Making The Case For Remote Work


I’ve been a digital nomad for a long time. In the 1990s, I began using one of the first wireless modems while publishing a technical newsletter and working on computer books. The signal was too weak to work from home, but the nearby Starbucks happened to be close enough to one of the transmitters that I could actually get by on my laptop. It unfortunately presaged a serious caffeine addiction that I’m still fighting today, but I loved the way that I could get several hours of productive work done a day without the hassle of thrice daily meetings, impromptu check-ins, and two hours a day spent navigating the highway just to get to my place of work.

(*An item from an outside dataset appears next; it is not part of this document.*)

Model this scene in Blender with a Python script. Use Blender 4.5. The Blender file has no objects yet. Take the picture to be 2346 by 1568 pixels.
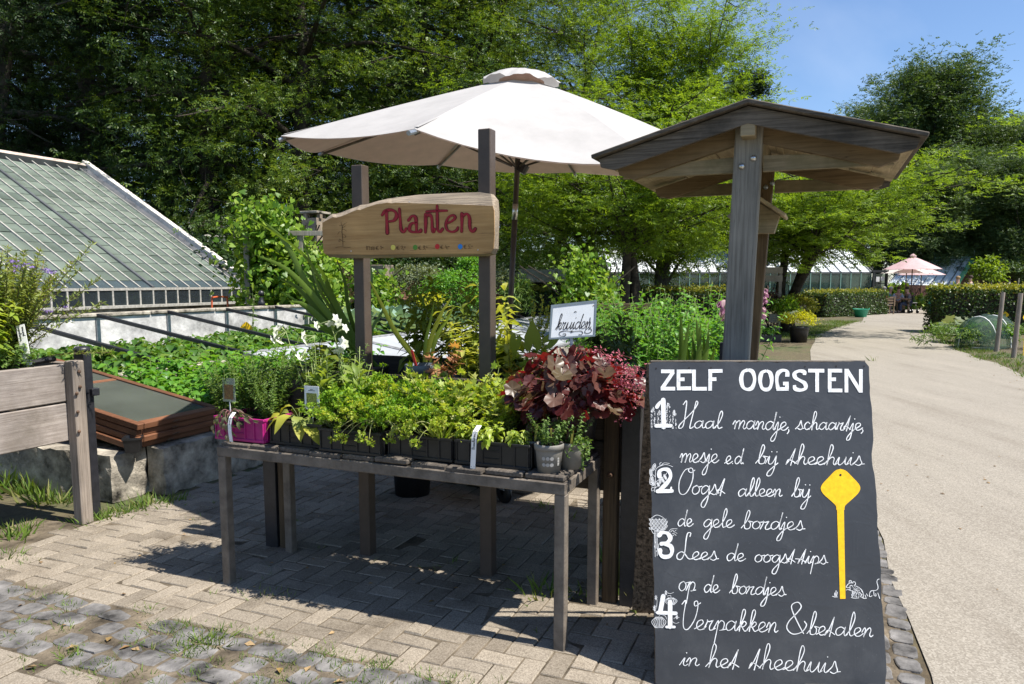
import bpy, math, random
import numpy as np
from mathutils import Vector, Matrix

# ---------------------------------------------------------------- camera, sky, sun, exposure
SC = bpy.context.scene
rng = np.random.default_rng(11)
random.seed(11)
TH, F, PX, PY, CH = math.radians(6.2), 1700.0, 1173.0, 830.0, 1.6
cd = bpy.data.cameras.new("camera")
cd.sensor_width = 36.0
cd.lens = 36.0 * F / 2346.0
cd.shift_y = (PY - 784.0) / 2346.0
cd.clip_start, cd.clip_end = 0.05, 2000.0
cam = bpy.data.objects.new("camera", cd)
SC.collection.objects.link(cam)
cam.location = (0, 0, CH)
cam.rotation_euler = (math.radians(90) - TH, 0, 0)
SC.camera = cam

SUN_EL, SUN_AZ = math.radians(59), math.atan2(-0.372, 0.928)      # azimuth measured from +x
sd = Vector((math.cos(SUN_AZ) * math.cos(SUN_EL), math.sin(SUN_AZ) * math.cos(SUN_EL), math.sin(SUN_EL)))
ld = bpy.data.lights.new("sun", 'SUN')
ld.energy, ld.angle, ld.color = 5.0, math.radians(0.5), (1.0, 0.95, 0.87)
lo = bpy.data.objects.new("sun", ld)
SC.collection.objects.link(lo)
lo.rotation_euler = sd.to_track_quat('Z', 'Y').to_euler()
lo.location = (20, -10, 40)

W = bpy.data.worlds.new("World")
SC.world = W
W.use_nodes = True
wn = W.node_tree
wn.nodes.clear()
wo = wn.nodes.new('ShaderNodeOutputWorld')
wb = wn.nodes.new('ShaderNodeBackground')
ws = wn.nodes.new('ShaderNodeTexSky')
ws.sky_type = 'NISHITA'
ws.sun_disc = False
ws.sun_elevation = SUN_EL
ws.sun_rotation = math.pi / 2 - SUN_AZ
ws.altitude, ws.air_density, ws.dust_density, ws.ozone_density = 0, 1.0, 0.2, 2.2
wb.inputs['Strength'].default_value = 0.085
# thin cirrus streaks, far out on the sky itself
tc = wn.nodes.new('ShaderNodeTexCoord')
mp = wn.nodes.new('ShaderNodeMapping')
mp.inputs['Rotation'].default_value = (0.2, 0.5, 0.9)
mp.inputs['Scale'].default_value = (1.2, 6.0, 3.0)
nz = wn.nodes.new('ShaderNodeTexNoise')
nz.inputs['Scale'].default_value = 1.3
nz.inputs['Detail'].default_value = 6
cr = wn.nodes.new('ShaderNodeValToRGB')
cr.color_ramp.elements[0].position = 0.5
cr.color_ramp.elements[1].position = 0.9
cr.color_ramp.elements[1].color = (0.4, 0.4, 0.4, 1)
mx = wn.nodes.new('ShaderNodeMixRGB')
mx.inputs[2].default_value = (6.5, 7.2, 8.4, 1)
wn.links.new(tc.outputs['Generated'], mp.inputs[0])
wn.links.new(mp.outputs[0], nz.inputs['Vector'])
wn.links.new(nz.outputs['Fac'], cr.inputs[0])
wn.links.new(cr.outputs[0], mx.inputs[0])
tn = wn.nodes.new('ShaderNodeMixRGB')
tn.blend_type = 'MULTIPLY'
tn.inputs[0].default_value = 1.0
tn.inputs[2].default_value = (0.90, 0.98, 1.10, 1)
wn.links.new(ws.outputs[0], tn.inputs[1])
wn.links.new(tn.outputs[0], mx.inputs[1])
wn.links.new(mx.outputs[0], wb.inputs[0])
wn.links.new(wb.outputs[0], wo.inputs[0])

SC.view_settings.view_transform = 'Standard'
SC.view_settings.look = 'None'
SC.view_settings.gamma = 1.0
SC.view_settings.use_curve_mapping = False
SC.view_settings.exposure = 0.9
SC.cycles.max_bounces = 8
SC.cycles.transparent_max_bounces = 12
SC.cycles.use_denoising = True

# ---------------------------------------------------------------- geometry helpers
C22, S22 = math.cos(math.radians(22.5)), math.sin(math.radians(22.5))
U = np.array([C22, -S22, 0.0])        # garden grid: along the table front
V = np.array([S22, C22, 0.0])         # garden grid: away from the table
ZU = np.array([0, 0, 1.0])


def P(a, b, z=0.0):
    return a * U + b * V + z * ZU


def ray(x, y):
    cx, cy = (x - PX) / F, -(y - PY) / F
    return np.array([cx, math.cos(TH) + cy * math.sin(TH), -math.sin(TH) + cy * math.cos(TH)])


CAMP = np.array([0, 0, CH])


def at(x, y, Y):
    r = ray(x, y)
    return CAMP + r * (Y / r[1])


def gnd(x, y, z=0.0):
    r = ray(x, y)
    return CAMP + r * ((z - CH) / r[2])


def on_plane(x, y, p0, n):
    r = ray(x, y)
    return CAMP + r * (np.dot(p0 - CAMP, n) / np.dot(r, n))


def nrm(v):
    v = np.asarray(v, float)
    return v / (np.linalg.norm(v, axis=-1, keepdims=True) + 1e-12)


GRID = np.array([U, V, ZU])
WORLD3 = np.eye(3)


class MB:
    """collects faces, then links them as ONE mesh object"""

    def __init__(s):
        s.v, s.f, s.n = [], [], 0

    def add(s, verts, faces):
        verts = np.asarray(verts, float).reshape(-1, 3)
        s.v.append(verts)
        k = s.n
        s.f.extend([tuple(i + k for i in f) for f in faces])
        s.n += len(verts)
        return s

    def box(s, c, size, ax=GRID, ch=0.0):
        """box with chamfered edges; c centre, size full lengths along the rows of ax"""
        h = np.asarray(size, float) / 2
        ax = np.asarray(ax, float)
        ch = min(ch, 0.45 * h.min())
        sg = [(x, y, z) for x in (-1, 1) for y in (-1, 1) for z in (-1, 1)]
        if ch <= 0:
            vs = [np.array(q) * h for q in sg]
            fs = [(0, 1, 3, 2), (4, 6, 7, 5), (0, 4, 5, 1), (2, 3, 7, 6), (0, 2, 6, 4), (1, 5, 7, 3)]
        else:
            vs, idx = [], {}
            for q in sg:
                for k in range(3):
                    p = np.array(q) * (h - ch)
                    p[k] = q[k] * h[k]
                    idx[(q, k)] = len(vs)
                    vs.append(p)
            fs = []
            for k in range(3):
                o = [i for i in range(3) if i != k]
                for sgn in (-1, 1):
                    ring = []
                    for (i, j) in ((-1, -1), (1, -1), (1, 1), (-1, 1)):
                        q = [0, 0, 0]
                        q[k], q[o[0]], q[o[1]] = sgn, i, j
                        ring.append(idx[(tuple(q), k)])
                    fs.append(tuple(ring))
            for k in range(3):           # edges along axis k
                o = [i for i in range(3) if i != k]
                for i in (-1, 1):
                    for j in (-1, 1):
                        q0, q1 = [0, 0, 0], [0, 0, 0]
                        q0[k], q1[k] = -1, 1
                        q0[o[0]] = q1[o[0]] = i
                        q0[o[1]] = q1[o[1]] = j
                        q0, q1 = tuple(q0), tuple(q1)
                        fs.append((idx[(q0, o[0])], idx[(q1, o[0])], idx[(q1, o[1])], idx[(q0, o[1])]))
            for q in sg:
                fs.append(tuple(idx[(q, k)] for k in range(3)))
        return s.add(np.asarray(vs) @ ax + np.asarray(c, float), fs)

    def bar(s, p0, p1, w, t, up=ZU, ch=0.003):
        """straight member from p0 to p1: width w across, thickness t along 'up'"""
        p0, p1 = np.asarray(p0, float), np.asarray(p1, float)
        d = p1 - p0
        L = np.linalg.norm(d)
        d /= L
        side = np.cross(up, d)
        if np.linalg.norm(side) < 1e-5:
            side = np.cross(np.array([1.0, 0, 0]), d)
        side = nrm(side)
        return s.box((p0 + p1) / 2, (L, w, t), np.array([d, side, np.cross(d, side)]), ch)

    def tube(s, pts, rad, n=8, cap=True):
        pts = np.asarray(pts, float)
        m = len(pts)
        rad = np.full(m, rad) if np.isscalar(rad) else np.asarray(rad, float)
        tg = nrm(np.gradient(pts, axis=0))
        ref = np.array([0, 0, 1.0]) if abs(tg[0][2]) < 0.9 else np.array([1.0, 0, 0])
        a = np.arange(n) * 2 * math.pi / n
        vs = []
        x = nrm(np.cross(tg[0], ref))
        for i in range(m):
            x = nrm(x - tg[i] * np.dot(x, tg[i]))
            y = np.cross(tg[i], x)
            vs.append(pts[i] + rad[i] * (np.cos(a)[:, None] * x + np.sin(a)[:, None] * y))
        fs = [(i * n + j, i * n + (j + 1) % n, (i + 1) * n + (j + 1) % n, (i + 1) * n + j) for i in range(m - 1) for j in range(n)]
        if cap:
            fs += [tuple(range(n - 1, -1, -1)), tuple((m - 1) * n + j for j in range(n))]
        return s.add(np.concatenate(vs), fs)

    def lathe(s, c, prof, n=24, ax=WORLD3, ell=1.0):
        """profile of (radius, height) turned about the third row of ax"""
        a = np.arange(n) * 2 * math.pi / n
        vs = []
        for r, h in prof:
            vs.append(np.stack([r * np.cos(a), ell * r * np.sin(a), np.full(n, h)], 1))
        m = len(prof)
        fs = [(i * n + j, i * n + (j + 1) % n, (i + 1) * n + (j + 1) % n, (i + 1) * n + j) for i in range(m - 1) for j in range(n)]
        return s.add(np.concatenate(vs) @ np.asarray(ax) + np.asarray(c, float), fs)

    def poly(s, pts, th, nvec):
        """outline polygon thickened along nvec"""
        pts = np.asarray(pts, float)
        n = len(pts)
        nv = nrm(nvec) * th
        fs = [tuple(range(n)), tuple(range(2 * n - 1, n - 1, -1))]
        fs += [(i, n + i, n + (i + 1) % n, (i + 1) % n) for i in range(n)]
        return s.add(np.concatenate([pts, pts - nv]), fs)

    def sphere(s, c, r, n=12, m=8, sc=(1, 1, 1)):
        pr = [(math.sin(math.pi * i / m) * r + 1e-5, -math.cos(math.pi * i / m) * r) for i in range(m + 1)]
        return s.lathe(c, pr, n, np.diag(sc).astype(float))

    def build(s, name, mat, parent=None, smooth=False):
        return mesh_obj(name, np.concatenate(s.v), s.f, mat, parent, smooth)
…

Over the next thirty years, I alternated back and forth between being office-bound and working remotely, though, save for a brief and fairly disastrous stint on site lasting about five months, I’ve pretty much become a permanent remote worker. It helps that most of the careers that I have had lend themselves well to remote work: writing, teaching, programming, design, journalism and so forth where the expectation is that you will likely end up spending several hours a day focused on intellectual tasks. This also requires a certain amount of discipline, as the online world in particular can prove to be particularly seductive at sapping away your attention.

There are all manner of digital nomads. There are the weekend-warriors, people who drop out one or two days a week, staying at home or the nearby coffee shop rather than getting onto the highway and battling cross-town traffic. There are the time-shifters, who trade coming in a bit later so that they aren’t spending their time battling traffic, usually in exchange for taking work home. There are those like me, (the homebodies) who work mostly from home and very (very) occasionally flies to a client’s site for a week or two, and there are the true nomads, those who live on the road, working from an RV or boat, and then camping at a client’s when they need to be onsite (call them travellers).

What they all have in common is that they have generally made the realization that the most valuable commodity they have is time, and that the internal politics of nearly all businesses interfere with their ability to manage that commodity.